(begin)

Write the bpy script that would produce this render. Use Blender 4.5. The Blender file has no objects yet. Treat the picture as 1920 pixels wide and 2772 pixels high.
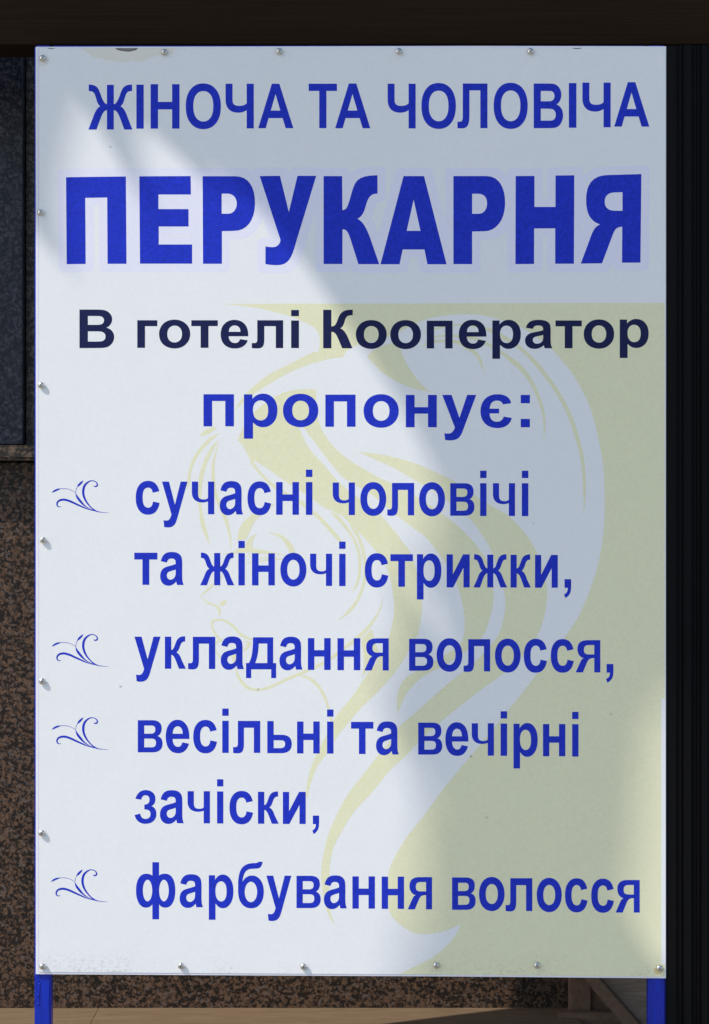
import bpy, bmesh, math, random
from mathutils import Vector
from mathutils.geometry import tessellate_polygon
random.seed(7)
S = bpy.context.scene
COL = S.collection

# ---------------------------------------------------------------- scale and camera
U = 0.0006            # metres per photo pixel on the face of the board
Z0 = 0.22             # height of the lower picture edge above the pavement
D = 3.6               # camera distance from the board
CZ = Z0 + 1386 * U
cam_d = bpy.data.cameras.new('camera')
cam = bpy.data.objects.new('camera', cam_d); COL.objects.link(cam)
cam.location = (0, -D, CZ); cam.rotation_euler = (math.radians(90), 0, 0)
cam_d.sensor_fit = 'VERTICAL'; cam_d.sensor_height = 36
cam_d.lens = 36 * D / (2772 * U)
cam_d.clip_end = 300; cam_d.clip_start = 0.05
S.camera = cam

# ---------------------------------------------------------------- light
SUN = Vector((-0.60, -0.32, 0.733)).normalized()      # direction towards the sun
w = bpy.data.worlds.new('World'); S.world = w; w.use_nodes = True
nt = w.node_tree; nt.nodes.clear()
sky = nt.nodes.new('ShaderNodeTexSky'); sky.sky_type = 'NISHITA'; sky.sun_disc = False
sky.sun_elevation = math.asin(SUN.z)
sky.sun_rotation = math.atan2(SUN.x, SUN.y)
bg = nt.nodes.new('ShaderNodeBackground'); bg.inputs[1].default_value = 0.15
wo = nt.nodes.new('ShaderNodeOutputWorld')
nt.links.new(sky.outputs[0], bg.inputs[0]); nt.links.new(bg.outputs[0], wo.inputs[0])
sd = bpy.data.lights.new('sun', 'SUN'); sd.energy = 3.05; sd.angle = math.radians(0.55)
sd.color = (1.0, 0.93, 0.84)
so = bpy.data.objects.new('sun', sd); COL.objects.link(so)
so.rotation_euler = SUN.to_track_quat('Z', 'Y').to_euler(); so.location = (-6, -4, 8)
S.view_settings.view_transform = 'Standard'; S.view_settings.look = 'None'
S.view_settings.exposure = 0.36; S.view_settings.gamma = 1.0
S.view_settings.use_curve_mapping = False

# ---------------------------------------------------------------- helpers
def W(px, py, y=0.0):
    """photo pixel -> point at depth y behind the board face"""
    k = (D + y) / D
    return Vector(((px - 960) * U * k, y, CZ + (1386 - py) * U * k))

def link(name, me, mats, parent=None, smooth=False):
    o = bpy.data.objects.new(name, me); COL.objects.link(o)
    for m in (mats if isinstance(mats, (list, tuple)) else [mats]): me.materials.append(m)
    if parent is not None: o.parent = parent
    if smooth:
        for p in me.polygons: p.use_smooth = True
    return o

def tag(o, label=None, cat=None, group=None, kind=None):
    if label: o['label'] = label
    if cat: o['category'] = cat
    if group: o['group'] = group
    if kind: o['kind'] = kind
    return o

def empty(name, loc, label, cat, group=None):
    o = bpy.data.objects.new(name, None); COL.objects.link(o); o.location = loc
    o.empty_display_size = 0.05
    return tag(o, label, cat, group)

def local(parent):
    return parent.location.copy() if parent is not None else Vector((0, 0, 0))

def box(name, a, b, mat, parent=None, bevel=0.0, seg=1, warp=None, cuts=0):
    """box between world corners a and b"""
    bm = bmesh.new(); bmesh.ops.create_cube(bm, size=1)
    off = local(parent)
    a = Vector(a); b = Vector(b)
    for v in bm.verts:
        v.co = Vector((a.x + (v.co.x + .5) * (b.x - a.x), a.y + (v.co.y + .5) * (b.y - a.y), a.z + (v.co.z + .5) * (b.z - a.z))) - off
    if cuts: bmesh.ops.subdivide_edges(bm, edges=bm.edges[:], cuts=cuts, use_grid_fill=True)
    if bevel: bmesh.ops.bevel(bm, geom=bm.edges[:], offset=bevel, segments=seg, affect='EDGES')
    if warp:
        for v in bm.verts: v.co = warp(v.co + off) - off
    bmesh.ops.recalc_face_normals(bm, faces=bm.faces[:])
    me = bpy.data.meshes.new(name); bm.to_mesh(me); bm.free()
    return link(name, me, mat, parent)

def prism(name, pts, y0, y1, mat, parent=None, bevel=0.0):
    """outline in world (x,z) extruded from y0 to y1"""
    bm = bmesh.new(); off = local(parent)
    f = [bm.verts.new(Vector((p[0], y0, p[1])) - off) for p in pts]
    g = [bm.verts.new(Vector((p[0], y1, p[1])) - off) for p in pts]
    bm.faces.new(f); bm.faces.new(g[::-1])
    n = len(pts)
    for i in range(n): bm.faces.new((f[i], g[i], g[(i + 1) % n], f[(i + 1) % n]))
    bmesh.ops.recalc_face_normals(bm, faces=bm.faces[:])
    if bevel: bmesh.ops.bevel(bm, geom=bm.edges[:], offset=bevel, segments=2, affect='EDGES')
    me = bpy.data.meshes.new(name); bm.to_mesh(me); bm.free()
    return link(name, me, mat, parent)

# ---------------------------------------------------------------- materials
def mat_new(name, rough=0.5, spec=0.5):
    m = bpy.data.materials.new(name); m.use_nodes = True
    b = m.node_tree.nodes['Principled BSDF']
    b.inputs['Roughness'].default_value = rough
    b.inputs['Specular IOR Level'].default_value = spec
    return m, m.node_tree, b

def N(t, typ, **kw):
    n = t.nodes.new(typ)
    for k, v in kw.items(): setattr(n, k, v)
    return n

def mix(t, fac, a, b, mode='MIX'):
    n = N(t, 'ShaderNodeMix', data_type='RGBA', blend_type=mode)
    for sock, v in ((n.inputs['Factor'], fac), (n.inputs['A'], a), (n.inputs['B'], b)):
        if hasattr(v, 'is_linked') or isinstance(v, bpy.types.NodeSocket): t.links.new(v, sock)
        elif isinstance(v, (int, float)): sock.default_value = v
        else: sock.default_value = (*v, 1) if len(v) == 3 else v
    return n.outputs['Result']

def ramp(t, src, stops, interp='LINEAR'):
    r = N(t, 'ShaderNodeValToRGB'); r.color_ramp.interpolation = interp
    el = r.color_ramp.elements
    while len(el) < len(stops): el.new(0.5)
    for e, (p, c) in zip(el, stops):
        e.position = p; e.color = (*c, 1) if hasattr(c, '__len__') else (c, c, c, 1)
    t.links.new(src, r.inputs[0]); return r.outputs[0]

def noise(t, vec, scale, detail=2, rough=0.5):
    n = N(t, 'ShaderNodeTexNoise'); n.inputs['Scale'].default_value = scale
    n.inputs['Detail'].default_value = detail; n.inputs['Roughness'].default_value = rough
    t.links.new(vec, n.inputs['Vector']); return n.outputs['Fac']

def math_n(t, op, a, b=None, c=None):
    n = N(t, 'ShaderNodeMath', operation=op)
    for i, v in enumerate((a, b, c)):
        if v is None: continue
        if isinstance(v, bpy.types.NodeSocket): t.links.new(v, n.inputs[i])
        else: n.inputs[i].default_value = v
    return n.outputs[0]

def coords(t, kind='Object', scale=None):
    tc = N(t, 'ShaderNodeTexCoord'); v = tc.outputs[kind]
    if scale:
        mp = N(t, 'ShaderNodeMapping'); mp.inputs['Scale'].default_value = scale
        t.links.new(v, mp.inputs[0]); v = mp.outputs[0]
    return v

def print_mat(name, col, mottle=0.05, sheet=False, spots=True, dirt=1.0):
    """ink or bare vinyl: canvas grain, mottled ink, dust specks, dirt along the lower rim"""
    m, t, b = mat_new(name, 0.55, 0.14)
    v = coords(t)
    c = mix(t, ramp(t, noise(t, v, 220, 3, .65), [(.3, 0), (.7, 1)]), col, tuple(x * (1 - mottle * 2.2) for x in col))
    c = mix(t, math_n(t, 'MULTIPLY', ramp(t, noise(t, v, 3.2, 3, .55), [(.35, 0), (.75, 1)]), .35), c,
            tuple(min(1, x * k) for x, k in zip(col, (.94, .96, .95))))
    if spots:
        vo = N(t, 'ShaderNodeTexVoronoi'); vo.inputs['Scale'].default_value = 11
        t.links.new(v, vo.inputs['Vector'])
        sp = ramp(t, vo.outputs['Distance'], [(.0, 1), (.014, .8), (.030, 0)])
        sp = math_n(t, 'MULTIPLY', sp, ramp(t, noise(t, v, 2.3, 1), [(.44, 0), (.60, .75)]))
        c = mix(t, sp, c, (.10, .085, .07))
    # weave grain shows as relief
    wv = []
    for ax in ('X', 'Z'):
        wn = N(t, 'ShaderNodeTexWave', wave_type='BANDS', bands_direction=ax)
        wn.inputs['Scale'].default_value = 95; wn.inputs['Distortion'].default_value = .5
        t.links.new(v, wn.inputs['Vector']); wv.append(wn.outputs['Fac'])
    h = math_n(t, 'ADD', math_n(t, 'MULTIPLY', math_n(t, 'ADD', wv[0], wv[1]), .12), noise(t, v, 500, 3, .7))
    h = math_n(t, 'ADD', h, math_n(t, 'MULTIPLY', noise(t, v, 5, 2), 14.0))
    bp = N(t, 'ShaderNodeBump'); bp.inputs['Strength'].default_value = .22; bp.inputs['Distance'].default_value = .0006
    t.links.new(h, bp.inputs['Height']); t.links.new(bp.outputs[0], b.inputs['Normal'])
    if sheet:
        sx = N(t, 'ShaderNodeSeparateXYZ'); t.links.new(v, sx.inputs[0])
        # dust collected above the lower rim
        low = ramp(t, math_n(t, 'SUBTRACT', sx.outputs['Z'], (2641 - 2641) * U), [(.0, 1), (.016, .5), (.045, 0)])
        sc = coords(t, 'Object', (1.0, 1, 1.6))
        patch = ramp(t, noise(t, sc, 160, 5, .8), [(.50, 0), (.64, 1)])
        zone = ramp(t, noise(t, v, 6, 2, .5), [(.47, 0), (.56, 1)])
        d = math_n(t, 'MULTIPLY', math_n(t, 'MULTIPLY', low, patch), math_n(t, 'MULTIPLY_ADD', zone, .6 * dirt, .05 * dirt))
        c = mix(t, d, c, (.22, .20, .18))
        # yellowed water stain below the chipped rim
        def stain(px, py, rx, ry, colr, k, rim=True):
            p = N(t, 'ShaderNodeVectorMath', operation='SUBTRACT'); t.links.new(v, p.inputs[0])
            q = W(px, py) - BASE; p.inputs[1].default_value = (q.x, 0, q.z)
            s_ = N(t, 'ShaderNodeVectorMath', operation='MULTIPLY'); t.links.new(p.outputs[0], s_.inputs[0])
            s_.inputs[1].default_value = (1 / (rx * U), 0, 1 / (ry * U))
            l = N(t, 'ShaderNodeVectorMath', operation='LENGTH'); t.links.new(s_.outputs[0], l.inputs[0])
            dd = math_n(t, 'ADD', l.outputs['Value'], math_n(t, 'MULTIPLY', math_n(t, 'SUBTRACT', noise(t, v, 40, 3), .5), .7))
            return mix(t, math_n(t, 'MULTIPLY', ramp(t, dd, [(.0, .75), (.72, .8), (.9, 1), (1.0, 0)]), k), c, colr)
        c = stain(345, 122, 130, 50, (.74, .69, .52), .6)
        c = stain(345, 127, 34, 13, (.06, .055, .05), 1.0)
        c = stain(1562, 128, 16, 6, (.08, .06, .07), 1.0)
        c = stain(140, 128, 14, 6, (.10, .09, .07), 1.0)
        c = stain(118, 166, 16, 14, (.62, .56, .42), .4)
        c = stain(1781, 2627, 11, 10, (.55, .40, .12), .7)
    t.links.new(c, b.inputs['Base Color'])
    return m

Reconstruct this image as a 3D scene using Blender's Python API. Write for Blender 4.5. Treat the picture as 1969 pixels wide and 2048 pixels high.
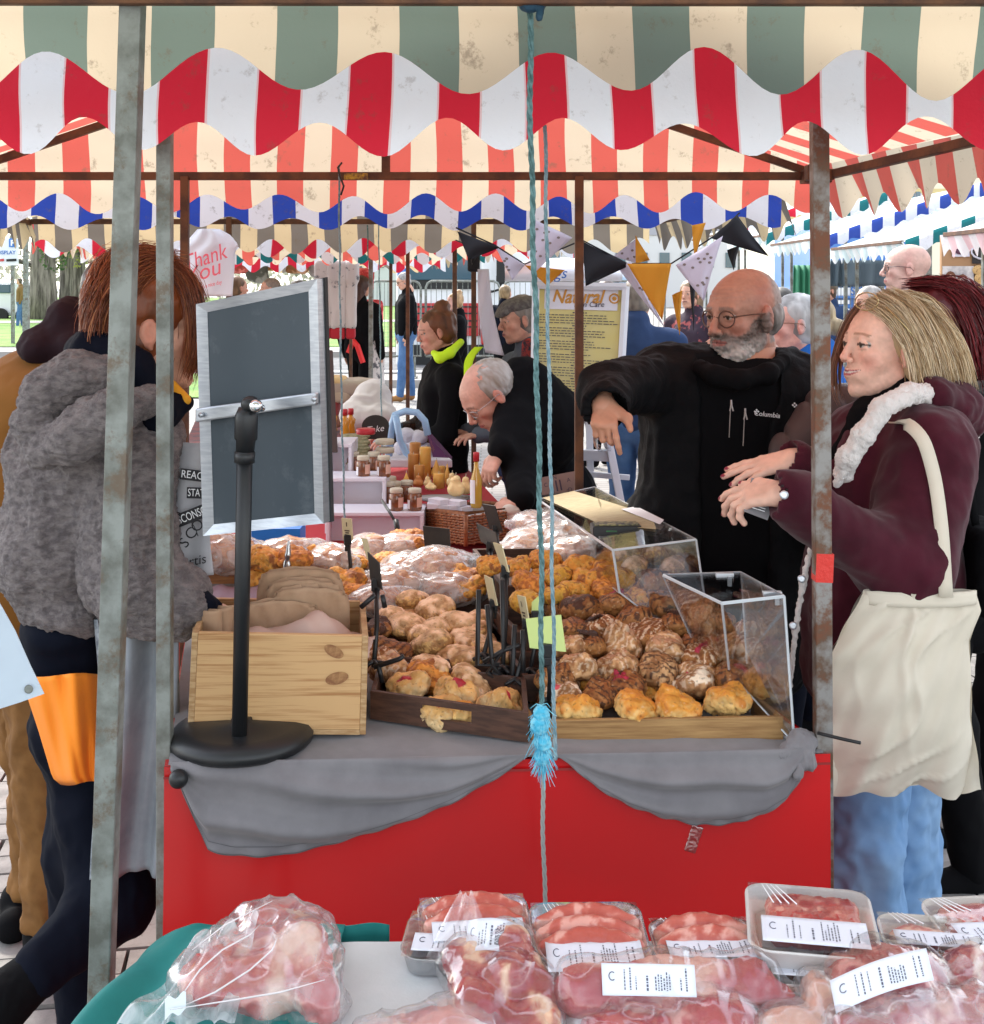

(end)

Exercise directions. Copy nothing but the lines from the first one in the listing through the line with "COL = S.collection", and omit the pictures.

Solved exercise.
Write the bpy script that would produce this render. Use Blender 4.5. The Blender file has no objects yet. Treat the picture as 1920 pixels wide and 2772 pixels high.
import bpy, bmesh, math, random
from mathutils import Vector
from mathutils.geometry import tessellate_polygon
random.seed(7)
S = bpy.context.scene
COL = S.collection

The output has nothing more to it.